:: AVAILABLE DATA ::

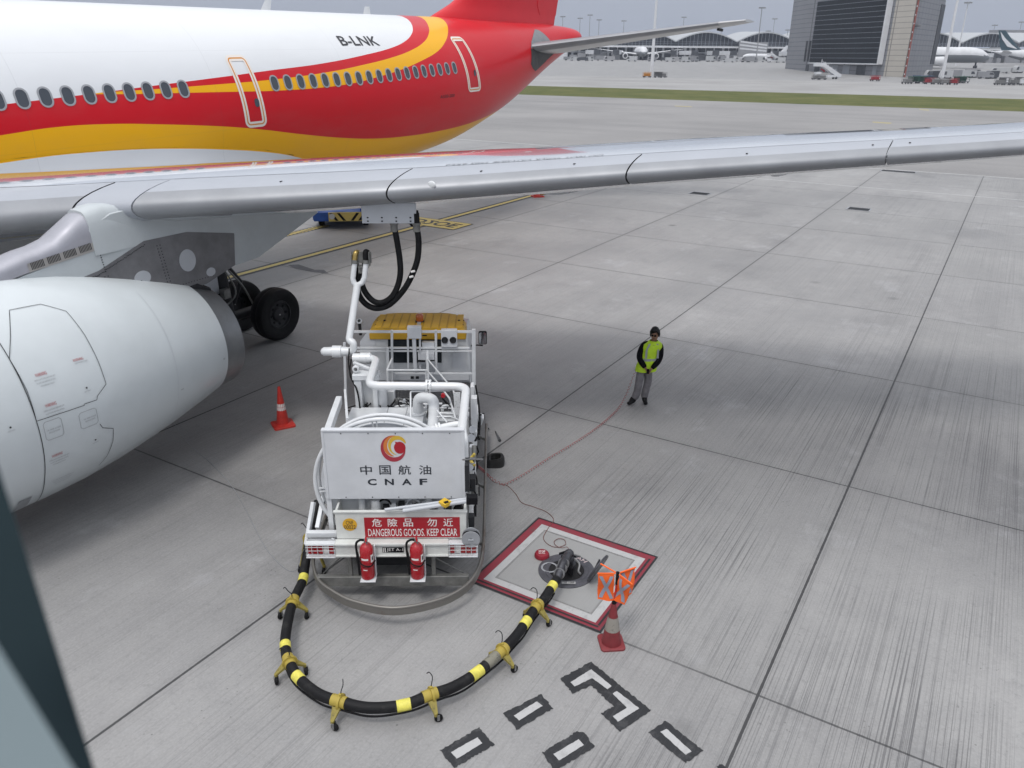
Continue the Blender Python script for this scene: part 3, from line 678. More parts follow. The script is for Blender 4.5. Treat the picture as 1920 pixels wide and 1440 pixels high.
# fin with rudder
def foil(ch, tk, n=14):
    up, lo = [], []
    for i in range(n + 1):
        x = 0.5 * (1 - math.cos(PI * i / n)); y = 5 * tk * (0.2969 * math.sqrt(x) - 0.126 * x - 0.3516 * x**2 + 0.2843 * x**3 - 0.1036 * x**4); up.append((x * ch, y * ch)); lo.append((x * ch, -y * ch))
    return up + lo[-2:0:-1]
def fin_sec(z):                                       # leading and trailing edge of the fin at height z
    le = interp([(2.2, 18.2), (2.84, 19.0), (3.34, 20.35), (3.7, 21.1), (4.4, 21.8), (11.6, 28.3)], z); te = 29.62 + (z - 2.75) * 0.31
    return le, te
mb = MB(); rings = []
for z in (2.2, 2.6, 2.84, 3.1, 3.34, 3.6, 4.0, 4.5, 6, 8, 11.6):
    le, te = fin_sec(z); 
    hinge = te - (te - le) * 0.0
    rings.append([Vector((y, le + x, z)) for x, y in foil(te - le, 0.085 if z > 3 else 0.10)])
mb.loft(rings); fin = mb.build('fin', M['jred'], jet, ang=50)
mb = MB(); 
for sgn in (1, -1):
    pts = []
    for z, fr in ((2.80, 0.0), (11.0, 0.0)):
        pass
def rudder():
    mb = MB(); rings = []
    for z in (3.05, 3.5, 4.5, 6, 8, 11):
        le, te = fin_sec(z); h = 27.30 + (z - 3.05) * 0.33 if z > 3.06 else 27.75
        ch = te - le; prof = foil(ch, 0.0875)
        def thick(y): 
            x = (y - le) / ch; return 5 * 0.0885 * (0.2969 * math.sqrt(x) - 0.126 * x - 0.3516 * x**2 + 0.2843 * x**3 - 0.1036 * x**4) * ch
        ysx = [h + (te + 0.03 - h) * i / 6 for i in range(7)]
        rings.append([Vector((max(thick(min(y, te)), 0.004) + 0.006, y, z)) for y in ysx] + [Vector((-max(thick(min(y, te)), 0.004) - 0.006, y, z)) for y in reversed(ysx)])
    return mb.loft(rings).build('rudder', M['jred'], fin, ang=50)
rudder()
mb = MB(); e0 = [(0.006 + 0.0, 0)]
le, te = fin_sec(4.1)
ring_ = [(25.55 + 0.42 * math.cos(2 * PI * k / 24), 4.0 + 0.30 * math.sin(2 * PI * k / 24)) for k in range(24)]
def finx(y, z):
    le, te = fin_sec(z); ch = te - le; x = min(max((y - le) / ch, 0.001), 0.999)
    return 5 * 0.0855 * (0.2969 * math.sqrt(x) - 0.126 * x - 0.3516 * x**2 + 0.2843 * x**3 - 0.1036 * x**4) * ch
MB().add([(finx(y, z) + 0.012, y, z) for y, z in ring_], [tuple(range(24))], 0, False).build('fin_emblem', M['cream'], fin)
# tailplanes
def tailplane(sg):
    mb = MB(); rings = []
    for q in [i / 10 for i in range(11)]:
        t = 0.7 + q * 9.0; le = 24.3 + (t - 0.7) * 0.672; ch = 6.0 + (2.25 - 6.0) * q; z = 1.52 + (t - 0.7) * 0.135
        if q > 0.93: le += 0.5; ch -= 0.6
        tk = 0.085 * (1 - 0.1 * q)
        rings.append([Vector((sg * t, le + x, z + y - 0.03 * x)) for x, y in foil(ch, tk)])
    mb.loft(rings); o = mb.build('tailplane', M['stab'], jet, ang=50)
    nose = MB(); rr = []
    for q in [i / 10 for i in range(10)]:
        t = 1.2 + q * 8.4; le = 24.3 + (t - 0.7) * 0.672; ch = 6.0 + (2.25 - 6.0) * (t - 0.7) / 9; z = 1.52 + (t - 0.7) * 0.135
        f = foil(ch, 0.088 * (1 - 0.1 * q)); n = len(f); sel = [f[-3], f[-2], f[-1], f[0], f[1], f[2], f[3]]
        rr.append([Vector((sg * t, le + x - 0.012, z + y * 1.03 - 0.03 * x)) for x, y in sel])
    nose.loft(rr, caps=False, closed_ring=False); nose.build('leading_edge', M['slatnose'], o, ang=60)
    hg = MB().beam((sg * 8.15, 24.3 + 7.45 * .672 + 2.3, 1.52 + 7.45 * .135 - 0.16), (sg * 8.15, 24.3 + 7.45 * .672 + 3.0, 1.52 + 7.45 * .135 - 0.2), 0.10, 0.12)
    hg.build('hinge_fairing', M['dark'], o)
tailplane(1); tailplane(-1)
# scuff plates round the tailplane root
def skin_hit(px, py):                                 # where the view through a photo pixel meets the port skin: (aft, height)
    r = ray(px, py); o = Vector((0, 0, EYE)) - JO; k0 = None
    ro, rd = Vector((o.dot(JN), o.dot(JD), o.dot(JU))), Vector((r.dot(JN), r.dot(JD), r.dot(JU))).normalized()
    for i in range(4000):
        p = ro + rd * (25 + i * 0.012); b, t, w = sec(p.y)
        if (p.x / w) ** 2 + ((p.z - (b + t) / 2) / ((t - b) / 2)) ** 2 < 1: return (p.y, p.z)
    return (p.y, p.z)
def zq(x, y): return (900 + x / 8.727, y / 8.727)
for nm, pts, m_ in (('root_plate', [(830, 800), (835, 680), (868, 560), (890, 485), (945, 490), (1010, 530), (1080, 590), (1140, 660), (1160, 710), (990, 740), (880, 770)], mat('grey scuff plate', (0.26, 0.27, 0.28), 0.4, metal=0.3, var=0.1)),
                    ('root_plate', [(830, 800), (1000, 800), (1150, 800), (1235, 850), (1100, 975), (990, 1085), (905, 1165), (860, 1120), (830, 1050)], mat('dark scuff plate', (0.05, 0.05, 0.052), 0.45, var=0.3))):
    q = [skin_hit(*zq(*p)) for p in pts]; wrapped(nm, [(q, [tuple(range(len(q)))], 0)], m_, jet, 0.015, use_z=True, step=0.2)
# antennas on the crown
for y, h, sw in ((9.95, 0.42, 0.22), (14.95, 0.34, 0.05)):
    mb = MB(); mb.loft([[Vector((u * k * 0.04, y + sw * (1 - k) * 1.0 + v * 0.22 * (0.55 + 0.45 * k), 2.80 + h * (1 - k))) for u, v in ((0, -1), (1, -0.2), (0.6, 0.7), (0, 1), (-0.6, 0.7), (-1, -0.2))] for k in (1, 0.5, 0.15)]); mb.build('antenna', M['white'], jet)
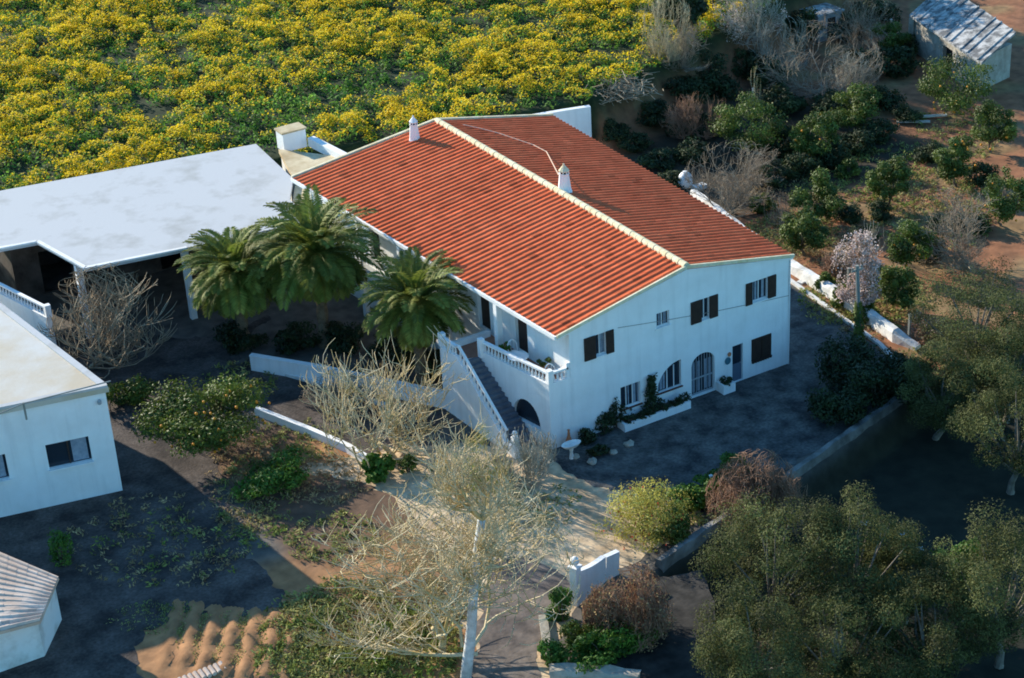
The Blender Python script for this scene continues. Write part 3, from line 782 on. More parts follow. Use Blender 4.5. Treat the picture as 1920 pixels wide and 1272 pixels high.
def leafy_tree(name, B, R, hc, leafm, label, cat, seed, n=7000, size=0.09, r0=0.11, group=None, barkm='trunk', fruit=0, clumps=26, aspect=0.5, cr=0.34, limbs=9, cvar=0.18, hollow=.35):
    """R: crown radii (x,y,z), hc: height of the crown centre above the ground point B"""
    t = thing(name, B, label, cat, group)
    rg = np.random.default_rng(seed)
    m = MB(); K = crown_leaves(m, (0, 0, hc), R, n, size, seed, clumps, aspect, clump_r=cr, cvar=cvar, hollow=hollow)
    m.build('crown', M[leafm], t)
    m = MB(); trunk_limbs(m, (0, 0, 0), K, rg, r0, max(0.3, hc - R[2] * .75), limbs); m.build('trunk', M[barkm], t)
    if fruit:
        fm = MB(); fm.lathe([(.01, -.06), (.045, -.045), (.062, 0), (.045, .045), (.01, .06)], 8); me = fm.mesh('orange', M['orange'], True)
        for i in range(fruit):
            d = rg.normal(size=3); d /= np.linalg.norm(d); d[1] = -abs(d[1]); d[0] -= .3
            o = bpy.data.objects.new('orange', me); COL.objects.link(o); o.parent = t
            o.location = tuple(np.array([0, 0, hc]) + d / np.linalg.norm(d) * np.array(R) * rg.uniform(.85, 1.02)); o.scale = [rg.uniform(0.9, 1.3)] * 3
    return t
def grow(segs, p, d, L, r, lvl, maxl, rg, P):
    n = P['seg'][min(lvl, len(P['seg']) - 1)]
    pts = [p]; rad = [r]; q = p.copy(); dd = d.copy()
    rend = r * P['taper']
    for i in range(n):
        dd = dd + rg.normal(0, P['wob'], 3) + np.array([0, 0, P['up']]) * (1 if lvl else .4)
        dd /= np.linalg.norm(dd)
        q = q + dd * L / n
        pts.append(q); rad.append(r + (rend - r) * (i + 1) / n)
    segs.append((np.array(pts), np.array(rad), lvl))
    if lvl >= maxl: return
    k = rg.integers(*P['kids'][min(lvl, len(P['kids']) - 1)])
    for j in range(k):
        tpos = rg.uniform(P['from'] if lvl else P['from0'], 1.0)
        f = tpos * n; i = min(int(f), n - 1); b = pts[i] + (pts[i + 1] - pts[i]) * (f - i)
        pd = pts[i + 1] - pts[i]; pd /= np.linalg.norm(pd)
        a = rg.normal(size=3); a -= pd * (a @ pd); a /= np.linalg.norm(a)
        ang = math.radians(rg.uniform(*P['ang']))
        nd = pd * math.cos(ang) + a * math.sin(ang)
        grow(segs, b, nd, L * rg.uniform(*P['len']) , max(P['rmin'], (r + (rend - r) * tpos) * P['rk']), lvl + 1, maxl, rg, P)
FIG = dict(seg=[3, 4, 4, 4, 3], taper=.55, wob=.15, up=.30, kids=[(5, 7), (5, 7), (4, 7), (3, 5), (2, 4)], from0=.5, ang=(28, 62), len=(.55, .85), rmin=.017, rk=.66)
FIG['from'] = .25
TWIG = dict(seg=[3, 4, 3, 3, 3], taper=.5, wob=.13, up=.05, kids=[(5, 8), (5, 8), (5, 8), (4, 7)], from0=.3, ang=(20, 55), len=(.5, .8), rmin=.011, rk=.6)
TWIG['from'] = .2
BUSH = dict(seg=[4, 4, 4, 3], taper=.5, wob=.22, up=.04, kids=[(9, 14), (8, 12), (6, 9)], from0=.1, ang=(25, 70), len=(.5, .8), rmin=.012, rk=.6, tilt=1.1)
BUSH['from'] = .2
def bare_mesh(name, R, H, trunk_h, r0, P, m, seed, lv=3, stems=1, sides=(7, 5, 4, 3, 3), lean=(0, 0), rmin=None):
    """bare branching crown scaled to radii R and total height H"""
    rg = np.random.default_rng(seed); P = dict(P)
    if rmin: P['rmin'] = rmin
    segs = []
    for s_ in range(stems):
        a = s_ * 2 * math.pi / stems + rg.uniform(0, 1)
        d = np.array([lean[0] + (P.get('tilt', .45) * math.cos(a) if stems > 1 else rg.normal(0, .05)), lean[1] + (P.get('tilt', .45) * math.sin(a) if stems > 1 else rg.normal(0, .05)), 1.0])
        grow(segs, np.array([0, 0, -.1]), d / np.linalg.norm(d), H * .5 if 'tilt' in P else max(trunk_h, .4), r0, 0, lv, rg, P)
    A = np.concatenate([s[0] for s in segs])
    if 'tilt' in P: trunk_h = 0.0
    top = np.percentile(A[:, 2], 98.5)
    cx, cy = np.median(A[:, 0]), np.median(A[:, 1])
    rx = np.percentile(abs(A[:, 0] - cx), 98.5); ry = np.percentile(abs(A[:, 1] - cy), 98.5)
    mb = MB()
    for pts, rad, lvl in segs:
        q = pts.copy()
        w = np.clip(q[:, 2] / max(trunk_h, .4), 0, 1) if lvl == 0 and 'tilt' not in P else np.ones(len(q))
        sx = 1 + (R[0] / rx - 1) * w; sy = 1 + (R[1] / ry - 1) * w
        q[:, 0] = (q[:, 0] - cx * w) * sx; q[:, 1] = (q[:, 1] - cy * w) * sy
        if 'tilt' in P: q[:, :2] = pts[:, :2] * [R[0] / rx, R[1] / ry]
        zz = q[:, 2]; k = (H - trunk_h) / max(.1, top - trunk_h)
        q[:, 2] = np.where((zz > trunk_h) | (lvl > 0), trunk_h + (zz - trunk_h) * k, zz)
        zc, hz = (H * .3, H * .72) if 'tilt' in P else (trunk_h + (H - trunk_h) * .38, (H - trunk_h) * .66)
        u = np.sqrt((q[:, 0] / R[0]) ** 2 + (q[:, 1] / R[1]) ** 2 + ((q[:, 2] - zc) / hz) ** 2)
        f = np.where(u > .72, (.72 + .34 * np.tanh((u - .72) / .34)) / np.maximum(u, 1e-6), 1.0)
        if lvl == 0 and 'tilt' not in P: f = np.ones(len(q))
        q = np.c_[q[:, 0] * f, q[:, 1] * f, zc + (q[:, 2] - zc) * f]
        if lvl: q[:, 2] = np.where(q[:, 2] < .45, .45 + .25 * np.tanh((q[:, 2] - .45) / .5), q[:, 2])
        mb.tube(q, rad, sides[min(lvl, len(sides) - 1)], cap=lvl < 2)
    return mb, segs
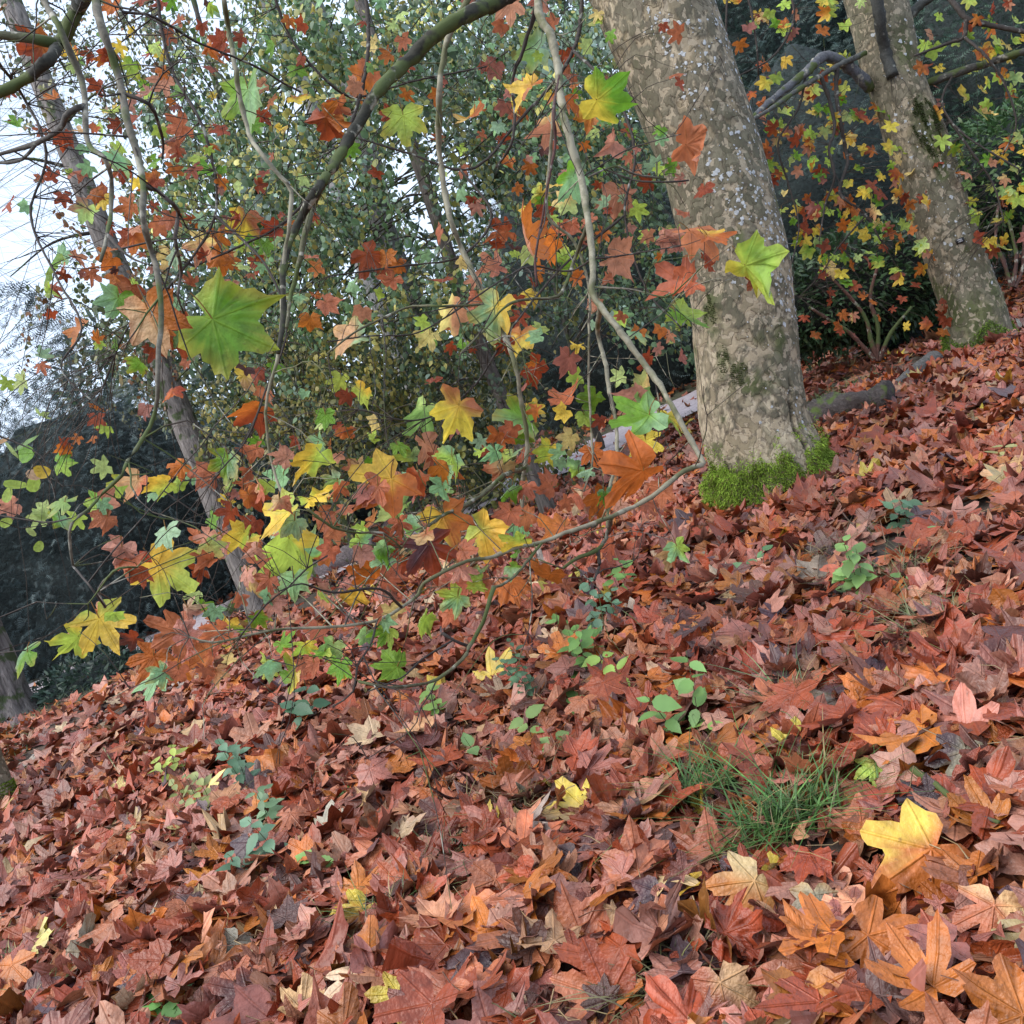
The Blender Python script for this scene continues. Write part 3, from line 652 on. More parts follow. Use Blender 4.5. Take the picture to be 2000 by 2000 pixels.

:::

**WRITTEN INSTRUCTION**
Locate each line with the word "Python" and copy it.

**IN RESPONSE**
Continue the Blender Python script for this scene: part 3, from line 678. More parts follow. The script is for Blender 4.5. Treat the picture as 1920 pixels wide and 1440 pixels high.
The Blender Python script for this scene continues. Write part 3, from line 782 on. More parts follow. Use Blender 4.5. Treat the picture as 1920 pixels wide and 1272 pixels high.
The Blender Python script for this scene continues. Write part 3, from line 652 on. More parts follow. Use Blender 4.5. Take the picture to be 2000 by 2000 pixels.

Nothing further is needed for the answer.